Dataset section:
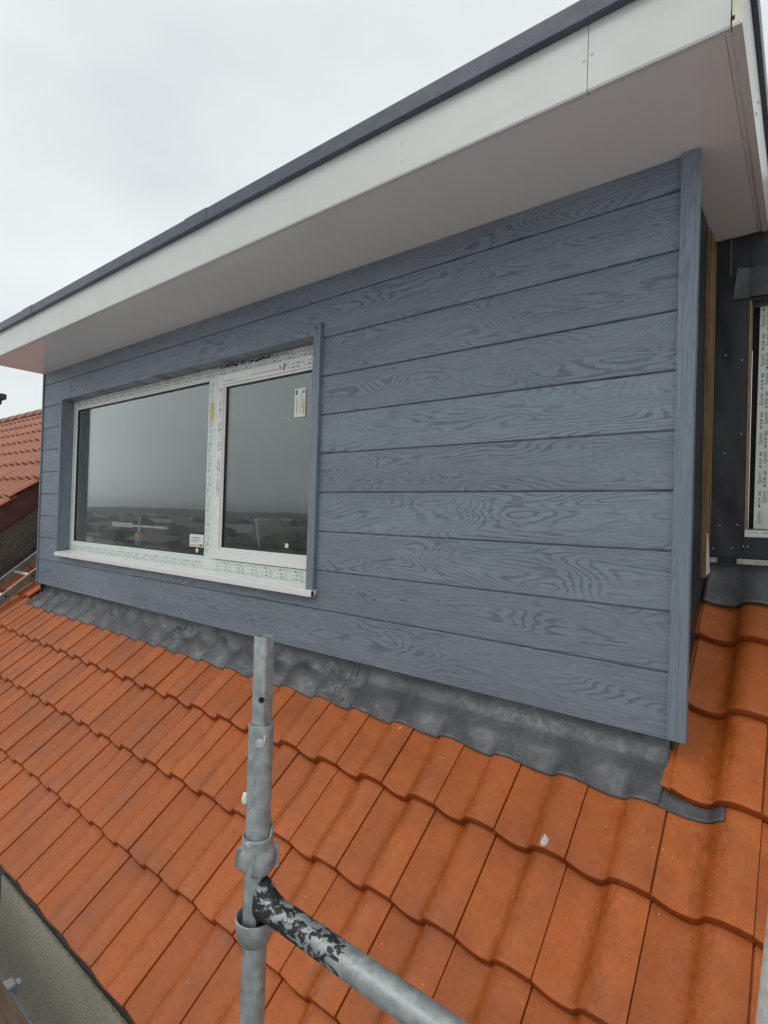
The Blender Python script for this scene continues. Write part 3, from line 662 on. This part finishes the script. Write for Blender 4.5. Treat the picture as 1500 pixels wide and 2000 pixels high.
sticker(-1.950, -1.862, 0.436, 0.597, y0+.022, 'tall white label with yellow print near the top of the opening pane', True, 1)
sticker(-2.968, -2.806, -0.352, -0.268, FY+.020, 'small landscape white label with a yellow strip low in the fixed pane', False, 1)
bm = NEW(); quad(bm, (-2.915, FY+.0192, -.372), (-2.898, FY+.0192, -.392), (-2.881, FY+.0192, -.372), (-2.898, FY+.0192, -.352)); keep_normals()
for v in bm.verts: v.co.z -= 0.002; v.co.x += .02
part('sticker', bm, 'white', label='little diamond sticker at the foot of the fixed pane')
bm = NEW(); box(bm, -1.992, -1.965, y0+.0208, y0+.0216, -0.304, -0.280); part('sticker', bm, 'white', label='tiny square white sticker low in the opening pane')
bm = NEW(); box(bm, -2.745, -2.705, FY-.0019, FY-.0012, 0.48, 0.60); part('sticker', bm, 'yellow', label='tan paper label on the white mullion')
bm = NEW(); box(bm, -4.80, -4.7655, FY+.046, 0.164, -0.41, 0.75); lin = part('jamb_liner', bm, 'gasket')
for z in (0.711, -0.003):
    bm = NEW(); tube(bm, (-4.7654, 0.148, z), (-4.7646, 0.148, z), .009, 12); part('screw_cap', bm, 'white', lin)
# interior
bm = NEW(); bx = (-5.15, -0.05, 0.165, 3.2, -0.75, 1.10)
box(bm, *bx); bmesh.ops.reverse_faces(bm, faces=bm.faces); 
front = [f for f in bm.faces if abs(f.calc_center_median().y-0.165) < 1e-4]; bmesh.ops.delete(bm, geom=front, context='FACES')
for a in ((-5.15, -4.77), (-1.735, -0.05)): quad(bm, (a[0], .165, -.75), (a[1], .165, -.75), (a[1], .165, 1.1), (a[0], .165, 1.1))
box(bm, -4.77, -1.735, 0.166, 0.40, -0.75, -0.50); keep_normals()
obj('interior', bm, MT['room'], dor)
# ---- fascia, soffit, roof edge
SZ = 1.115
bm = NEW(); V = []; pf = [(-0.452, 1.1145), (-0.458, 1.112), (-0.461, 1.118), (-0.461, 1.34), (-0.440, 1.34), (-0.440, 1.1145)]
for xa, xb in ((-5.262, -0.1625), (-0.1605, 0.1835)):
    A = [bm.verts.new((xa, y, z)) for y, z in pf]; B = [bm.verts.new((xb, y, z)) for y, z in pf]
    for i in range(len(pf)): bm.faces.new((A[i], A[(i+1) % 6], B[(i+1) % 6], B[i]))
    bm.faces.new(A[::-1]); bm.faces.new(B)
fas = obj('fascia', bm, MT['fascia'], dor)
bm = NEW(); box(bm, -0.1623, -0.1607, -0.4585, -0.4405, 1.116, 1.33); obj('joint', bm, MT['dark'], fas)
bm = NEW(); box(bm, 0.187, 0.208, -0.466, 0.74, 1.107, 1.34); sfas = obj('side_fascia', bm, MT['fascia'], dor)
bm = NEW(); box(bm, 0.1872, 0.2025, -0.4668, -0.4662, 1.112, 1.33); box(bm, 0.1838, 0.1866, -0.452, -0.441, 1.16, 1.33); obj('raw_edge', bm, MT['core'], sfas)
bm = NEW(); box(bm, 0.1838, 0.1925, -0.4675, -0.4555, 1.122, 1.133); obj('chip', bm, MT['dark'], sfas)
bm = NEW(); box(bm, -5.262, -5.243, -0.439, 0.7, 1.1155, 1.34); obj('side_fascia', bm, MT['fascia'], dor)
bm = NEW(); box(bm, -5.242, 0.170, -0.439, 0.0180, SZ, SZ+.009); box(bm, 0.0, 0.170, 0.0218, 0.80, SZ, SZ+.009); box(bm, 0.1712, 0.1866, -0.439, 0.80, SZ, SZ+.009)
sof = obj('soffit', bm, MT['soffit'], dor)
bm = NEW()                                                         # roof-edge trim: L profile proud of the fascia, in lapped lengths
def rtr(x0, x1, dy, dz):
    box(bm, x0, x1, -0.487-dy, -0.46, 1.302-dz*.5, 1.366+dz, bev=.004)
rtr(-5.29, -4.20, 0, 0); rtr(-4.19, -2.02, 0, 0.000); rtr(-2.01, 0.222, 0, 0.0)
rtr(-4.345, -4.165, .0025, .002); rtr(-2.165, -1.975, .0025, .002)
for i in range(90):                                                # ragged membrane lip on top
    x = -5.28+i*5.49/90; box(bm, x, x+0.0605, -0.478, -0.40, 1.3664, 1.3685+0.004*abs(mn.noise((x*2.3, 0, 3))))
re_ = obj('roof_edge', bm, MT['trim'], dor)
bm = NEW(); box(bm, 0.2085, 0.223, -0.487, 0.76, 1.304, 1.366, bev=.002); obj('roof_edge', bm, MT['trim'], dor)
bm = NEW(); box(bm, -5.30, -5.2625, -0.487, 2.4, 1.304, 1.366); obj('roof_edge', bm, MT['trim'], dor)
bm = NEW(); box(bm, -5.262, 0.207, -0.455, 2.6, 1.341, 1.3655); obj('roof_deck', bm, MT['memb'], dor)
# screw caps on the fascia
cap_me = None
pts = [(-4.744, 1.244), (-4.744, 1.166), (-4.104, 1.245), (-4.104, 1.166), (-3.435, 1.243), (-3.435, 1.168), (-2.772, 1.243), (-2.772, 1.166), (-2.126, 1.243), (-2.126, 1.166), (-1.467, 1.243), (-1.467, 1.165), (-0.815, 1.229), (-0.815, 1.164), (-0.150, 1.214), (-0.172, 1.205)]
for i, (x, z) in enumerate(pts):
    bm = NEW(); bmesh.ops.create_uvsphere(bm, u_segments=10, v_segments=6, radius=0.0052, matrix=Matrix.Translation((x, -0.461, z)) @ Matrix.Diagonal((1, .45, 1, 1)))
    obj('screw_cap', bm, MT['upvc'] if i < 14 else MT['core'], fas, True)
for y, z in ((0.02, 1.215), (-0.03, 1.15)):
    bm = NEW(); bmesh.ops.create_uvsphere(bm, u_segments=10, v_segments=6, radius=0.005, matrix=Matrix.Translation((0.208, y, z)) @ Matrix.Diagonal((.5, 1, 1, 1))); obj('screw_cap', bm, MT['inkg'], sfas, True)

# ---- things seen through the glass
o = thing('sealant_tube', 'blue and orange sealant cartridge with pale nozzle standing behind the large pane', 'sealant tube', (-3.91, 0.25, -0.5))
bm = NEW(); tube(bm, (-3.91, .25, -.499), (-3.91, .25, -.345), .029, mat=0); tube(bm, (-3.91, .25, -.345), (-3.91, .25, -.30), .029, mat=1); obj('cartridge', bm, [MT['blue'], MT['orange']], o)
bm = NEW(); tube(bm, (-3.91, .25, -.2995), (-3.905, .25, -.175), .012, r2=.004); obj('nozzle', bm, MT['nozzle'], o)
bm = NEW(); tube(bm, (-3.76, .27, -.47), (-3.62, .30, -.47), .03)
tag(obj('foam_can', bm, MT['orange'], None), 'orange canister lying on the inner window board behind the large pane', 'canister')
bm = NEW(); tube(bm, (-2.505, .30, -.15), (-2.425, .30, -.5), .0085, 10)
tag(obj('timber_stick', bm, MT['osb'], None), 'thin pale timber stick leaning behind the opening pane', 'stick')
bm = NEW(); box(bm, -4.58, -3.70, 0.36, 0.385, -0.262, -0.245); box(bm, -4.58, -4.22, 0.352, 0.3595, -0.270, -0.228)
tag(obj('white_plank', bm, MT['white'], None), 'long white strip lying level behind the large pane, left of the cartridge', 'plank')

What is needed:
Restate the whole listing above exactly, except for its images.

The result:
The Blender Python script for this scene continues. Write part 3, from line 662 on. This part finishes the script. Write for Blender 4.5. Treat the picture as 1500 pixels wide and 2000 pixels high.
sticker(-1.950, -1.862, 0.436, 0.597, y0+.022, 'tall white label with yellow print near the top of the opening pane', True, 1)
sticker(-2.968, -2.806, -0.352, -0.268, FY+.020, 'small landscape white label with a yellow strip low in the fixed pane', False, 1)
bm = NEW(); quad(bm, (-2.915, FY+.0192, -.372), (-2.898, FY+.0192, -.392), (-2.881, FY+.0192, -.372), (-2.898, FY+.0192, -.352)); keep_normals()
for v in bm.verts: v.co.z -= 0.002; v.co.x += .02
part('sticker', bm, 'white', label='little diamond sticker at the foot of the fixed pane')
bm = NEW(); box(bm, -1.992, -1.965, y0+.0208, y0+.0216, -0.304, -0.280); part('sticker', bm, 'white', label='tiny square white sticker low in the opening pane')
bm = NEW(); box(bm, -2.745, -2.705, FY-.0019, FY-.0012, 0.48, 0.60); part('sticker', bm, 'yellow', label='tan paper label on the white mullion')
bm = NEW(); box(bm, -4.80, -4.7655, FY+.046, 0.164, -0.41, 0.75); lin = part('jamb_liner', bm, 'gasket')
for z in (0.711, -0.003):
    bm = NEW(); tube(bm, (-4.7654, 0.148, z), (-4.7646, 0.148, z), .009, 12); part('screw_cap', bm, 'white', lin)
# interior
bm = NEW(); bx = (-5.15, -0.05, 0.165, 3.2, -0.75, 1.10)
box(bm, *bx); bmesh.ops.reverse_faces(bm, faces=bm.faces); 
front = [f for f in bm.faces if abs(f.calc_center_median().y-0.165) < 1e-4]; bmesh.ops.delete(bm, geom=front, context='FACES')
for a in ((-5.15, -4.77), (-1.735, -0.05)): quad(bm, (a[0], .165, -.75), (a[1], .165, -.75), (a[1], .165, 1.1), (a[0], .165, 1.1))
box(bm, -4.77, -1.735, 0.166, 0.40, -0.75, -0.50); keep_normals()
obj('interior', bm, MT['room'], dor)
# ---- fascia, soffit, roof edge
SZ = 1.115
bm = NEW(); V = []; pf = [(-0.452, 1.1145), (-0.458, 1.112), (-0.461, 1.118), (-0.461, 1.34), (-0.440, 1.34), (-0.440, 1.1145)]
for xa, xb in ((-5.262, -0.1625), (-0.1605, 0.1835)):
    A = [bm.verts.new((xa, y, z)) for y, z in pf]; B = [bm.verts.new((xb, y, z)) for y, z in pf]
    for i in range(len(pf)): bm.faces.new((A[i], A[(i+1) % 6], B[(i+1) % 6], B[i]))
    bm.faces.new(A[::-1]); bm.faces.new(B)
fas = obj('fascia', bm, MT['fascia'], dor)
bm = NEW(); box(bm, -0.1623, -0.1607, -0.4585, -0.4405, 1.116, 1.33); obj('joint', bm, MT['dark'], fas)
bm = NEW(); box(bm, 0.187, 0.208, -0.466, 0.74, 1.107, 1.34); sfas = obj('side_fascia', bm, MT['fascia'], dor)
bm = NEW(); box(bm, 0.1872, 0.2025, -0.4668, -0.4662, 1.112, 1.33); box(bm, 0.1838, 0.1866, -0.452, -0.441, 1.16, 1.33); obj('raw_edge', bm, MT['core'], sfas)
bm = NEW(); box(bm, 0.1838, 0.1925, -0.4675, -0.4555, 1.122, 1.133); obj('chip', bm, MT['dark'], sfas)
bm = NEW(); box(bm, -5.262, -5.243, -0.439, 0.7, 1.1155, 1.34); obj('side_fascia', bm, MT['fascia'], dor)
bm = NEW(); box(bm, -5.242, 0.170, -0.439, 0.0180, SZ, SZ+.009); box(bm, 0.0, 0.170, 0.0218, 0.80, SZ, SZ+.009); box(bm, 0.1712, 0.1866, -0.439, 0.80, SZ, SZ+.009)
sof = obj('soffit', bm, MT['soffit'], dor)
bm = NEW()                                                         # roof-edge trim: L profile proud of the fascia, in lapped lengths
def rtr(x0, x1, dy, dz):
    box(bm, x0, x1, -0.487-dy, -0.46, 1.302-dz*.5, 1.366+dz, bev=.004)
rtr(-5.29, -4.20, 0, 0); rtr(-4.19, -2.02, 0, 0.000); rtr(-2.01, 0.222, 0, 0.0)
rtr(-4.345, -4.165, .0025, .002); rtr(-2.165, -1.975, .0025, .002)
for i in range(90):                                                # ragged membrane lip on top
    x = -5.28+i*5.49/90; box(bm, x, x+0.0605, -0.478, -0.40, 1.3664, 1.3685+0.004*abs(mn.noise((x*2.3, 0, 3))))
re_ = obj('roof_edge', bm, MT['trim'], dor)
bm = NEW(); box(bm, 0.2085, 0.223, -0.487, 0.76, 1.304, 1.366, bev=.002); obj('roof_edge', bm, MT['trim'], dor)
bm = NEW(); box(bm, -5.30, -5.2625, -0.487, 2.4, 1.304, 1.366); obj('roof_edge', bm, MT['trim'], dor)
bm = NEW(); box(bm, -5.262, 0.207, -0.455, 2.6, 1.341, 1.3655); obj('roof_deck', bm, MT['memb'], dor)
# screw caps on the fascia
cap_me = None
pts = [(-4.744, 1.244), (-4.744, 1.166), (-4.104, 1.245), (-4.104, 1.166), (-3.435, 1.243), (-3.435, 1.168), (-2.772, 1.243), (-2.772, 1.166), (-2.126, 1.243), (-2.126, 1.166), (-1.467, 1.243), (-1.467, 1.165), (-0.815, 1.229), (-0.815, 1.164), (-0.150, 1.214), (-0.172, 1.205)]
for i, (x, z) in enumerate(pts):
    bm = NEW(); bmesh.ops.create_uvsphere(bm, u_segments=10, v_segments=6, radius=0.0052, matrix=Matrix.Translation((x, -0.461, z)) @ Matrix.Diagonal((1, .45, 1, 1)))
    obj('screw_cap', bm, MT['upvc'] if i < 14 else MT['core'], fas, True)
for y, z in ((0.02, 1.215), (-0.03, 1.15)):
    bm = NEW(); bmesh.ops.create_uvsphere(bm, u_segments=10, v_segments=6, radius=0.005, matrix=Matrix.Translation((0.208, y, z)) @ Matrix.Diagonal((.5, 1, 1, 1))); obj('screw_cap', bm, MT['inkg'], sfas, True)

# ---- things seen through the glass
o = thing('sealant_tube', 'blue and orange sealant cartridge with pale nozzle standing behind the large pane', 'sealant tube', (-3.91, 0.25, -0.5))
bm = NEW(); tube(bm, (-3.91, .25, -.499), (-3.91, .25, -.345), .029, mat=0); tube(bm, (-3.91, .25, -.345), (-3.91, .25, -.30), .029, mat=1); obj('cartridge', bm, [MT['blue'], MT['orange']], o)
bm = NEW(); tube(bm, (-3.91, .25, -.2995), (-3.905, .25, -.175), .012, r2=.004); obj('nozzle', bm, MT['nozzle'], o)
bm = NEW(); tube(bm, (-3.76, .27, -.47), (-3.62, .30, -.47), .03)
tag(obj('foam_can', bm, MT['orange'], None), 'orange canister lying on the inner window board behind the large pane', 'canister')
bm = NEW(); tube(bm, (-2.505, .30, -.15), (-2.425, .30, -.5), .0085, 10)
tag(obj('timber_stick', bm, MT['osb'], None), 'thin pale timber stick leaning behind the opening pane', 'stick')
bm = NEW(); box(bm, -4.58, -3.70, 0.36, 0.385, -0.262, -0.245); box(bm, -4.58, -4.22, 0.352, 0.3595, -0.270, -0.228)
tag(obj('white_plank', bm, MT['white'], None), 'long white strip lying level behind the large pane, left of the cartridge', 'plank')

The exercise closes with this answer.